»»

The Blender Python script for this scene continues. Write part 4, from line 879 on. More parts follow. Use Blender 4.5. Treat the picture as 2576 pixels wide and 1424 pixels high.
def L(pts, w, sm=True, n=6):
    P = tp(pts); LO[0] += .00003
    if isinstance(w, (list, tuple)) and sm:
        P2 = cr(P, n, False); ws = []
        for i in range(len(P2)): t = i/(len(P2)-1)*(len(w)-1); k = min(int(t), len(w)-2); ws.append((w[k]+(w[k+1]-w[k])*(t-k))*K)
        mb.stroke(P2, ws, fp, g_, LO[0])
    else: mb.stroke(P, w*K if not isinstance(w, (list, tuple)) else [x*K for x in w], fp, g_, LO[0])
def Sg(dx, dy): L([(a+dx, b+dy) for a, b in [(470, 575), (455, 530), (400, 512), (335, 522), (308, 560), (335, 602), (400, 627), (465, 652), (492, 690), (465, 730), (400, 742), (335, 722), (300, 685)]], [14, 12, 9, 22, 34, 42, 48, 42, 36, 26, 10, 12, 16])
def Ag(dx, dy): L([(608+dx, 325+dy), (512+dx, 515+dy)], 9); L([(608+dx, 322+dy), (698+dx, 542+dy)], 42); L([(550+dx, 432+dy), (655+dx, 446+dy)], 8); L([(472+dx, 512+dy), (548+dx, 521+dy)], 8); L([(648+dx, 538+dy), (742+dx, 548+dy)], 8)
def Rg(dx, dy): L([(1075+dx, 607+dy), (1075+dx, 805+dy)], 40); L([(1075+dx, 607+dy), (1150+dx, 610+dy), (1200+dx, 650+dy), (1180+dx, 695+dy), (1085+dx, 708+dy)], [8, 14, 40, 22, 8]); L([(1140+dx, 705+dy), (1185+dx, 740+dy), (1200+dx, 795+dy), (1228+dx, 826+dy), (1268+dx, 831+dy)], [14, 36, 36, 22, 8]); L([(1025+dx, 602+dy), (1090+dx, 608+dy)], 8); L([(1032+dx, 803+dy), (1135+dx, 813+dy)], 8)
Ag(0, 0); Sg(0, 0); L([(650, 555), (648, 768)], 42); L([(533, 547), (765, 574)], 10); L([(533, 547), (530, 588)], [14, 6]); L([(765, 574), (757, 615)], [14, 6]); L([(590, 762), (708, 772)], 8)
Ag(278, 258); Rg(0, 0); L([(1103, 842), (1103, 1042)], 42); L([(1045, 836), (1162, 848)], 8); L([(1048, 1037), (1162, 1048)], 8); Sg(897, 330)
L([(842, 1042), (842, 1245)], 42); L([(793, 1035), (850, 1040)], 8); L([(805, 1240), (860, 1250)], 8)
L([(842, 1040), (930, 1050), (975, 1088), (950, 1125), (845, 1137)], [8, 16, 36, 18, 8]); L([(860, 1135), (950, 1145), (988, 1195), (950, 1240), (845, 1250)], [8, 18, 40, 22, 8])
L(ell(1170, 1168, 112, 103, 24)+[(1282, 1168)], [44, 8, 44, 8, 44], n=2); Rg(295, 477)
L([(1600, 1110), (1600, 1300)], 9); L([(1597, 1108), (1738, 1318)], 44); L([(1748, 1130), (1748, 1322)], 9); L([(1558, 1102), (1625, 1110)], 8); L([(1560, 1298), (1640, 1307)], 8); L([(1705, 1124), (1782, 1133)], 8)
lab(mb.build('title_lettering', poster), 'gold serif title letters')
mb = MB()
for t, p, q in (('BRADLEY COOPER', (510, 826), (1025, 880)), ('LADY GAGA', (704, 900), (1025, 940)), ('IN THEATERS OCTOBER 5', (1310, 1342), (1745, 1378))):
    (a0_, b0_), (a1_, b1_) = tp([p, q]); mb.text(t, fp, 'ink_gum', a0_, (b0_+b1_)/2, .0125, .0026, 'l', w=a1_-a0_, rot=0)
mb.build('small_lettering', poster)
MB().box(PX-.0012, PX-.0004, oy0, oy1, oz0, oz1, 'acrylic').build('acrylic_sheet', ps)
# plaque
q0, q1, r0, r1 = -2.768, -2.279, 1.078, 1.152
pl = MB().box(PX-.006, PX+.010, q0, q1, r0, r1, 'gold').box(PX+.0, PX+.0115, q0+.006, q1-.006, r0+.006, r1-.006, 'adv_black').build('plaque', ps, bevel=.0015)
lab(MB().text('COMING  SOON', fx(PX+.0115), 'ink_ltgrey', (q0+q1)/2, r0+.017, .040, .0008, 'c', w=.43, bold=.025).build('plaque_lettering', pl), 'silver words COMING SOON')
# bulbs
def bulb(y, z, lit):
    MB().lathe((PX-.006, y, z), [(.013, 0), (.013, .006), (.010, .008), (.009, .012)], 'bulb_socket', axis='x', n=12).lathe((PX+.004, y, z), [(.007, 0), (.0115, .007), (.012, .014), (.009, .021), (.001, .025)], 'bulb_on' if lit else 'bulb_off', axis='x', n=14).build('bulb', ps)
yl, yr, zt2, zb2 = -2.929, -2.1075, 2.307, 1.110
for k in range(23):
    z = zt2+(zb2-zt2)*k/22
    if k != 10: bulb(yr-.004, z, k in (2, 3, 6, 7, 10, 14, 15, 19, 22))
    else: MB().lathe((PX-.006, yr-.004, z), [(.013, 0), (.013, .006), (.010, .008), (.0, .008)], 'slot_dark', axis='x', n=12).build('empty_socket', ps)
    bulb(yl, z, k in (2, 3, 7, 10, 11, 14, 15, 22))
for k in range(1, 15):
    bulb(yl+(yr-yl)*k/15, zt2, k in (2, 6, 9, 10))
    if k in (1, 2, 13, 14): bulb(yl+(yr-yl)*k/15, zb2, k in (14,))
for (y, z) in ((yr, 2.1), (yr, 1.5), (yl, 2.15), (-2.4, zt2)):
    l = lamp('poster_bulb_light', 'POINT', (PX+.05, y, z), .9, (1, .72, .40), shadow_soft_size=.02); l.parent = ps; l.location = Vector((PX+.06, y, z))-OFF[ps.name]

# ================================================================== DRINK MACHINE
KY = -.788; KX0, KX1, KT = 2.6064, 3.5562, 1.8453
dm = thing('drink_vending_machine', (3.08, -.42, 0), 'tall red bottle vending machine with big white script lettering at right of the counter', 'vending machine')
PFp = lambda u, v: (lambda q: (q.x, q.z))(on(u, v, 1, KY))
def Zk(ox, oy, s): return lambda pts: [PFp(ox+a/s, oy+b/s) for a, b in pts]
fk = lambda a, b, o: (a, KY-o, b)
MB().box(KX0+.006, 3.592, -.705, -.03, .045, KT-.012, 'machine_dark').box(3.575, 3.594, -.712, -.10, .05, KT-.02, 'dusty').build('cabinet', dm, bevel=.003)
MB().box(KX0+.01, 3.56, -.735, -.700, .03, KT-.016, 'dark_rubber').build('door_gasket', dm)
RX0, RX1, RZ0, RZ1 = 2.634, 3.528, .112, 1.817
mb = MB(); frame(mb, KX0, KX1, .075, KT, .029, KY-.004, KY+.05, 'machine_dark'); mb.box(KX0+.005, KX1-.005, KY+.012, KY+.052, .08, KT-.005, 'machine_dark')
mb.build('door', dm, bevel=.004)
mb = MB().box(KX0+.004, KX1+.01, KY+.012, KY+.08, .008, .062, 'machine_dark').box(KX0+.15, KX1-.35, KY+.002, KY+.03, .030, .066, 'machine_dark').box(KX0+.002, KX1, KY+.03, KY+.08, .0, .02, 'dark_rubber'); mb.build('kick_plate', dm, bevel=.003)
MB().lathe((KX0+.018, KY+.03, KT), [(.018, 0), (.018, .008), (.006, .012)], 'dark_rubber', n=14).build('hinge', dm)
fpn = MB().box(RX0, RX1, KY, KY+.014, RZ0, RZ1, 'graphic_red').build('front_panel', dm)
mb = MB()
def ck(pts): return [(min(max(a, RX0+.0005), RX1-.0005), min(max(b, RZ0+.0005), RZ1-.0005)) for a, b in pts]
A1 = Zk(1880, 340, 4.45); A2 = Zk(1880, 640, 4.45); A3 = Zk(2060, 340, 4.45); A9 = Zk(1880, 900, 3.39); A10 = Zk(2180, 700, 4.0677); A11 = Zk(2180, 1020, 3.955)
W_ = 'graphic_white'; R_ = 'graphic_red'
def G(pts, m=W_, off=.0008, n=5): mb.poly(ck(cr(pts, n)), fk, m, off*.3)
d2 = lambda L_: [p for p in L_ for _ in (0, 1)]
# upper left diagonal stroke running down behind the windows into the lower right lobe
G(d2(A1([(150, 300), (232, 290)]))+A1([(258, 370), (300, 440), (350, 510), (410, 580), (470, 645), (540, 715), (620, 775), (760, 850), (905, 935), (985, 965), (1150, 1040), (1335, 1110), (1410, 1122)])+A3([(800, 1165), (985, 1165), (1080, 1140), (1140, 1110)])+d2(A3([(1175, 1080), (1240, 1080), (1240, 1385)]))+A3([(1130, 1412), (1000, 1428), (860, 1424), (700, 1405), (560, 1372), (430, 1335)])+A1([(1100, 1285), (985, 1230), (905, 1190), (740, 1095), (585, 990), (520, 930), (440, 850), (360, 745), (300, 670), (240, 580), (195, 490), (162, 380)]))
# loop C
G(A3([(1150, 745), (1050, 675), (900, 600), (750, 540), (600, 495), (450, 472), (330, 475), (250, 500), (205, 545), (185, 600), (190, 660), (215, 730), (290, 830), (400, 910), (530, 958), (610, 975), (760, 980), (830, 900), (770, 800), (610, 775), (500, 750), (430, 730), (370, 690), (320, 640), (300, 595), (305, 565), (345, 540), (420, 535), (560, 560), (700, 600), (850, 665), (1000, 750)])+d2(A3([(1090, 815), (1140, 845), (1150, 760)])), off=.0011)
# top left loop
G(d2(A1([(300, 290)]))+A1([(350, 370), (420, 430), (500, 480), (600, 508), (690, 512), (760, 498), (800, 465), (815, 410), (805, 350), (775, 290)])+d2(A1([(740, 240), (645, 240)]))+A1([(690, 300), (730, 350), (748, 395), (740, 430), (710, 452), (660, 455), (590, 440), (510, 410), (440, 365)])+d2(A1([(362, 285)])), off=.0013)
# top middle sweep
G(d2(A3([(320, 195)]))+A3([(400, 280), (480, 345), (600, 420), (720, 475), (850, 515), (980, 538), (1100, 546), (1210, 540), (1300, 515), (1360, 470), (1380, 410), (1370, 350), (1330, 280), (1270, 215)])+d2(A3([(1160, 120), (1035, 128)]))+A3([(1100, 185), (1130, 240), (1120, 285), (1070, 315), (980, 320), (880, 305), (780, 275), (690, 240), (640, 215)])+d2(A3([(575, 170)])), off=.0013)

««

• What needs to be done
Where a line in the material above holds "script", copy that line.

• Expected answer
The Blender Python script for this scene continues. Write part 4, from line 879 on. More parts follow. Use Blender 4.5. Treat the picture as 2576 pixels wide and 1424 pixels high.
dm = thing('drink_vending_machine', (3.08, -.42, 0), 'tall red bottle vending machine with big white script lettering at right of the counter', 'vending machine')